Focusing all the media attention only on the Amazon has also had a devastating impact on other jewels of the Brazilian environment, such as the Pantanal, the world’s largest wetland, an immense alluvial plain that Brazil shares in the Mato Grosso region with neighboring Bolivia and Paraguay. The city council of Cáceres, population 100,000 in the state of Mato Grosso, which had included “the defense of the rights of nature” in the main municipal law, a decision considered historic, changed its mind about ten days ago under pressure from the agribusiness sector. Thus, the possibility for the law to protect the parts of the territory whose biome was considered endangered has disappeared. In 2020, according to a study published yesterday and conducted by INPE, the National Institute for Space Research, devastating fires burned more than 30% of the Pantanal, some 45,000 square kilometers. In addition, there has been the paradox that roads announced by the government of Jair Bolsonaro as “works to bring the Pantanal out of isolation” have become new drug trafficking routes. Last June, Operation Ardea of the Brazilian Federal Police uncovered a network of drug traffickers that even used airplanes to transport drugs to the Pantanal from Bolivia.

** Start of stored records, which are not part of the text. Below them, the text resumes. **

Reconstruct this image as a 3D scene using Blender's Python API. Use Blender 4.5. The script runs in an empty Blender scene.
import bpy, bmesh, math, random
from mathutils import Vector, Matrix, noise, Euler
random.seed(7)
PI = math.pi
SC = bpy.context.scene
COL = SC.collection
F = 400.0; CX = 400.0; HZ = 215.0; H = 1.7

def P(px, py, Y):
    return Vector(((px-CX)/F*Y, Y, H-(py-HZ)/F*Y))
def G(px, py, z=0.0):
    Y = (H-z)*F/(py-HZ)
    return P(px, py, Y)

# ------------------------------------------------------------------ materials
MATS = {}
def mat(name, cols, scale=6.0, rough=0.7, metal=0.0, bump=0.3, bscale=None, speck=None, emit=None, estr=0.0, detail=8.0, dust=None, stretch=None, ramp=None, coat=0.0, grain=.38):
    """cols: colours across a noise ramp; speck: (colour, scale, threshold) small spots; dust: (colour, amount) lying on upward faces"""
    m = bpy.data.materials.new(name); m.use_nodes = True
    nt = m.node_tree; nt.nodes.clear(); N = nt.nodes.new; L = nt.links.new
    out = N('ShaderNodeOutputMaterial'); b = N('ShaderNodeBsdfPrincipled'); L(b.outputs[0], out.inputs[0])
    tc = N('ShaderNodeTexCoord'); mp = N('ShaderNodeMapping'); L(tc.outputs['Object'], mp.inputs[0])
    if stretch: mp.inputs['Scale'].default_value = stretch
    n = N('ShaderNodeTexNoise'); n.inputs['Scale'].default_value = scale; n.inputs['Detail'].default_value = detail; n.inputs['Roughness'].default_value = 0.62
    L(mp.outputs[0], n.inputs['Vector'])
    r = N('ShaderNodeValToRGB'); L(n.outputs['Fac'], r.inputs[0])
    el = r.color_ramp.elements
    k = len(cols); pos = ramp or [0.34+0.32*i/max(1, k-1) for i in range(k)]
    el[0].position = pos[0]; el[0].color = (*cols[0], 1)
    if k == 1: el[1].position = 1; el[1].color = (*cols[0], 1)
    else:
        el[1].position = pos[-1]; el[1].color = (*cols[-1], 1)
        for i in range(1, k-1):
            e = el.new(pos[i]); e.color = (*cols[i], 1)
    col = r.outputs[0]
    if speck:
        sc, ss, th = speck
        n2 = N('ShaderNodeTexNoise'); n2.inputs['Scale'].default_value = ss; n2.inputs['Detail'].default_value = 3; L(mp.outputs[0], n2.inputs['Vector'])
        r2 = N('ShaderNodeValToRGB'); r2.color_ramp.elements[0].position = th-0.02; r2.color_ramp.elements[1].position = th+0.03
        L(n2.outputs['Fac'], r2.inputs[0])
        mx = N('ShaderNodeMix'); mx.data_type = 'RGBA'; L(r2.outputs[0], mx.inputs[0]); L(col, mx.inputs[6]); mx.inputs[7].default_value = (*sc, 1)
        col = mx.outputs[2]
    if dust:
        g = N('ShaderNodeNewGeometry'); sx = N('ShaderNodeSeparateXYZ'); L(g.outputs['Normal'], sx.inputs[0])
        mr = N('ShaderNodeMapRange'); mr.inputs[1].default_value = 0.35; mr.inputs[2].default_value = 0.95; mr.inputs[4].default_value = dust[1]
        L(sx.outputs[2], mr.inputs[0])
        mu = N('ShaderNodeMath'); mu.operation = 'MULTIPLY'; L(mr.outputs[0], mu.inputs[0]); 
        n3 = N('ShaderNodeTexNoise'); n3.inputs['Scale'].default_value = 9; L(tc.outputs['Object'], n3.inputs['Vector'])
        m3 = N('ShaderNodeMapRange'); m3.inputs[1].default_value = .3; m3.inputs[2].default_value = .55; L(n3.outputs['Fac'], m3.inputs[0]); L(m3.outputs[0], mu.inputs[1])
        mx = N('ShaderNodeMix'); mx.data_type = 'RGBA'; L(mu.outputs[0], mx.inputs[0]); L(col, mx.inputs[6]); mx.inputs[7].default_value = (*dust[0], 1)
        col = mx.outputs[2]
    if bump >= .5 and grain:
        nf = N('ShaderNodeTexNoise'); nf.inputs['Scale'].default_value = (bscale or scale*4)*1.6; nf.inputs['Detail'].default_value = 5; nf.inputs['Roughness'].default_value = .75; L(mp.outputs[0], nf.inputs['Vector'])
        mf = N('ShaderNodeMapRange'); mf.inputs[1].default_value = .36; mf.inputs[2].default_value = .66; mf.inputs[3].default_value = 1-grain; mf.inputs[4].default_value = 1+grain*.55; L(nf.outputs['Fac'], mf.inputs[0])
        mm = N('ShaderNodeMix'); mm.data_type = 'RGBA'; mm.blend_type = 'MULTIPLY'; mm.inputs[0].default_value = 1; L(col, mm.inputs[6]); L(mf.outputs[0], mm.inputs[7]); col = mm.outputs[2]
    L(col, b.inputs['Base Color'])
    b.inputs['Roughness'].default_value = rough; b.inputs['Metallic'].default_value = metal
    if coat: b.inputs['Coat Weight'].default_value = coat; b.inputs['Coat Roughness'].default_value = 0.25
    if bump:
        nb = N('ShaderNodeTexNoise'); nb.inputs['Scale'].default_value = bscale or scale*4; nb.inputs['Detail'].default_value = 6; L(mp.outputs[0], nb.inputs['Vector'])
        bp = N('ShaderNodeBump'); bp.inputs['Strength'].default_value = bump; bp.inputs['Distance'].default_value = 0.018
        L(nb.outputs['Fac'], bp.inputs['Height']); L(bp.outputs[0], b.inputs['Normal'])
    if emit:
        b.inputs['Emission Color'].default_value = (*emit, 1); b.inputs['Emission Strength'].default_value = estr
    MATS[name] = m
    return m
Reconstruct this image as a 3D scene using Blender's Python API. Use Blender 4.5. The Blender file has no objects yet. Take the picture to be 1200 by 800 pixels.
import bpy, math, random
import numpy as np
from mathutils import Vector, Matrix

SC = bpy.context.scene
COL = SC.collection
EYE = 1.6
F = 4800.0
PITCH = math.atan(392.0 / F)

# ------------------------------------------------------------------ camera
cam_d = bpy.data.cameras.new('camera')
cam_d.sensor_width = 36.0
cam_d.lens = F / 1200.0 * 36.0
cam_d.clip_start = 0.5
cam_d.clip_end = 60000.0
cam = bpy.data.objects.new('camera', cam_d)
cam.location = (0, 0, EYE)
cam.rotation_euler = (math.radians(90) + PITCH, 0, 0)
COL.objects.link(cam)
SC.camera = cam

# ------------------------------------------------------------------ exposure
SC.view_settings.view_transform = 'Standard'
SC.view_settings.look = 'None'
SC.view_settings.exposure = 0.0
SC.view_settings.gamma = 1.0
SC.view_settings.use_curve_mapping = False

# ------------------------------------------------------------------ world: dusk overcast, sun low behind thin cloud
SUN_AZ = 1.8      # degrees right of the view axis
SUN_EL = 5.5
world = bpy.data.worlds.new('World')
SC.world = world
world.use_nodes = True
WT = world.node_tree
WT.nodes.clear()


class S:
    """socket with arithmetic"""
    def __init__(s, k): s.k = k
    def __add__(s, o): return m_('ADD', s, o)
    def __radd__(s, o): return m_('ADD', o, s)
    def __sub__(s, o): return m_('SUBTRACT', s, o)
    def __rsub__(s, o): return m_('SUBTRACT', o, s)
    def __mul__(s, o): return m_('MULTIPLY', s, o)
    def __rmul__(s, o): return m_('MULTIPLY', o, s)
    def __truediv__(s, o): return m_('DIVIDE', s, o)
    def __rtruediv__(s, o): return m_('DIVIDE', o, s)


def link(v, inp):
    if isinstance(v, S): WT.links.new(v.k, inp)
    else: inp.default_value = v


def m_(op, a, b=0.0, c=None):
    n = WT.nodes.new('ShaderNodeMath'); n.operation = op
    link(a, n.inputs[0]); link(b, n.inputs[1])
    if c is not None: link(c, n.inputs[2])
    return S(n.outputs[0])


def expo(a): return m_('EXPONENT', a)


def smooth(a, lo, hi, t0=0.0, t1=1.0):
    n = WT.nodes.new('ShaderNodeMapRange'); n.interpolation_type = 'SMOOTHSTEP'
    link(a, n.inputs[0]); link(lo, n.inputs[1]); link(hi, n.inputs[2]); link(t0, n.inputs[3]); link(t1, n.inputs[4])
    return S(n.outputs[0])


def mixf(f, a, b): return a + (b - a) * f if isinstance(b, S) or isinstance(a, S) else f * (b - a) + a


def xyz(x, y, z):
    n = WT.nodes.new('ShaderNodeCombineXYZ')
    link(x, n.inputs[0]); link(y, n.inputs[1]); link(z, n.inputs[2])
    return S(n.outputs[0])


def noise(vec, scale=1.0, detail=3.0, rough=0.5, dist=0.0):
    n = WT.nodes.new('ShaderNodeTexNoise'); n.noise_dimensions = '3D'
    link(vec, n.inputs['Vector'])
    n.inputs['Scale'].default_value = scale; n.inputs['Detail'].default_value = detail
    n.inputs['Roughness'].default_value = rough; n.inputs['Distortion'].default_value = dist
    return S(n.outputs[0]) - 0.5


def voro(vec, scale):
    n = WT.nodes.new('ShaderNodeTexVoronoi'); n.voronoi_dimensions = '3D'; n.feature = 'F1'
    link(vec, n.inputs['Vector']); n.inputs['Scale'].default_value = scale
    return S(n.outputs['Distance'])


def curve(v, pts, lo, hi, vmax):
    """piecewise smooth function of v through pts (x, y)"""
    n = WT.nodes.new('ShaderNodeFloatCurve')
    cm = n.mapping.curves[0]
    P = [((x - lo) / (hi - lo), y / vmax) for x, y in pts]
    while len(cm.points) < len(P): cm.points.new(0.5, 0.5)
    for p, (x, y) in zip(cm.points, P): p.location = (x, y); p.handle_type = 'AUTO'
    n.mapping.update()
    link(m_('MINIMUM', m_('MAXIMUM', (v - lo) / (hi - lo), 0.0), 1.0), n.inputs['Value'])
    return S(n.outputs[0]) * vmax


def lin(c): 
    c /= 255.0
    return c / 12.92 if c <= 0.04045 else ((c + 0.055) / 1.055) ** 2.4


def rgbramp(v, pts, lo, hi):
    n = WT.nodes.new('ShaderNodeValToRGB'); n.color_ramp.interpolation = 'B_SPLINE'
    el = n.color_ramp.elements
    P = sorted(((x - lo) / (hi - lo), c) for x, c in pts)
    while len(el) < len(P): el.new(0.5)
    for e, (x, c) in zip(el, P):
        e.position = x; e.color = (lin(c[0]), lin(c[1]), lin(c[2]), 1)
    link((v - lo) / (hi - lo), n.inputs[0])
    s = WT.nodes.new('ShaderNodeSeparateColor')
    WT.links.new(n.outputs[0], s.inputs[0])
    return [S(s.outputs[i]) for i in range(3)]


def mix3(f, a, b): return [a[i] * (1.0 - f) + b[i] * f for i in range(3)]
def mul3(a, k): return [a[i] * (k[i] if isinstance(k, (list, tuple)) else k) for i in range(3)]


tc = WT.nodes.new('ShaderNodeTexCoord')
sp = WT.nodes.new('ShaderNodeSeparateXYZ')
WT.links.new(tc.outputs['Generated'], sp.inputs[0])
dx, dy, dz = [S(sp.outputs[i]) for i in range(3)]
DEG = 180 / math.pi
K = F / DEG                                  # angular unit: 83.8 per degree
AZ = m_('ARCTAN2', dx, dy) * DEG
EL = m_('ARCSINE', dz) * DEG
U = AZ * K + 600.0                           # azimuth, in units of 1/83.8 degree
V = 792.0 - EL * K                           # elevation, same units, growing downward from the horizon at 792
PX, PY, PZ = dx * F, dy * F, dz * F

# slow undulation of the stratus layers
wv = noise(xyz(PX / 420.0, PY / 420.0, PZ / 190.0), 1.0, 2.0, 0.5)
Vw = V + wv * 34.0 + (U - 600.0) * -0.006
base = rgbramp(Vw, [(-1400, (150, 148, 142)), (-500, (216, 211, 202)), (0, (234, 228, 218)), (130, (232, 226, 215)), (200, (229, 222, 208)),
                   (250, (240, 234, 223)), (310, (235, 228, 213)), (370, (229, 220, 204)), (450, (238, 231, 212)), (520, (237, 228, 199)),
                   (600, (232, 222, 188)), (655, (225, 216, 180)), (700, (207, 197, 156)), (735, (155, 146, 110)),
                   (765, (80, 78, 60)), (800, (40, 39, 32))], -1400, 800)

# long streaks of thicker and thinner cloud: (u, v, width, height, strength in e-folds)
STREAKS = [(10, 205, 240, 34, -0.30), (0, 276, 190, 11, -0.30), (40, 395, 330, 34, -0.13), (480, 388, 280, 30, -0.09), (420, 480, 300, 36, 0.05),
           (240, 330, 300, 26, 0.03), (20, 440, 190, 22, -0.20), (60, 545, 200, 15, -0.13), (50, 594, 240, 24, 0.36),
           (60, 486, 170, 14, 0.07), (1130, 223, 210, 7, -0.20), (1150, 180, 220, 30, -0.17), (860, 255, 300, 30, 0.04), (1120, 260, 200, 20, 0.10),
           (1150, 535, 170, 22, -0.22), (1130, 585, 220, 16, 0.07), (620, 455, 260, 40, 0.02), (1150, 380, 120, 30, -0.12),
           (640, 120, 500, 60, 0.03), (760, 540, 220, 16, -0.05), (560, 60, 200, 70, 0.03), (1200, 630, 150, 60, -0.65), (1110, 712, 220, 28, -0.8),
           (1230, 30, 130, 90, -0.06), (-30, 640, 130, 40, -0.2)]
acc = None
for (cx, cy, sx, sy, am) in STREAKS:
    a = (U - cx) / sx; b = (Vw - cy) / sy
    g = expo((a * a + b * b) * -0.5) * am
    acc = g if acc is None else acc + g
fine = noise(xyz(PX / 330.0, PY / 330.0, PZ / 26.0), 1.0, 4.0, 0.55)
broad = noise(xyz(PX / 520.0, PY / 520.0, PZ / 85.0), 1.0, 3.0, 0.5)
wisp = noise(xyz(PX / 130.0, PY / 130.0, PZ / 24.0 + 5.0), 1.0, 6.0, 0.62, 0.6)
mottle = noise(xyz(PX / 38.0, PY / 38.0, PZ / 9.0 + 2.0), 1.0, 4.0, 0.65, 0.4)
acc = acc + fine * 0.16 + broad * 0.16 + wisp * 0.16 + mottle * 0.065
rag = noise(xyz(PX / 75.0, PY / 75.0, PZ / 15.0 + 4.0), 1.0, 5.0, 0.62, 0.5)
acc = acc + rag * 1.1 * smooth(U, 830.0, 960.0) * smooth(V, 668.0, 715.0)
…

With the cheapest land in Brazil and no specific legislation to curb the destruction, the Pantanal is attracting a new type of investors who are displacing the original inhabitants of the region by accelerating deforestation. The new “owners”, usually the nouveau riche, are buying up the historic estates that kept the biome intact in order to prioritize unchecked profit. As for the Cerrado, the Brazilian savannah and the second largest biome in Latin America, with an area of two million square kilometers, equivalent to the territory of Mexico, has been registering record deforestation figures for two years. From August 2022 to July 2023, 6,300 square kilometers were destroyed, according to INPE data, and 75% of the deforestation was recorded in the states of Maranhão, Tocantins, Piauí and Bahia. “The Mercosur-EU agreement emphasizes the sustainability of the agricultural production chain, but continues to neglect the Cerrado. It is necessary and beneficial to prioritize it in diplomatic discussions,” says Inpe researcher Michel Eustáquio Dantas Chaves, one of the signatories of an open letter published on July 17 in the scientific journal Nature Sustainability, which warns of the environmental emergency that Brazil is currently experiencing in many of its regions.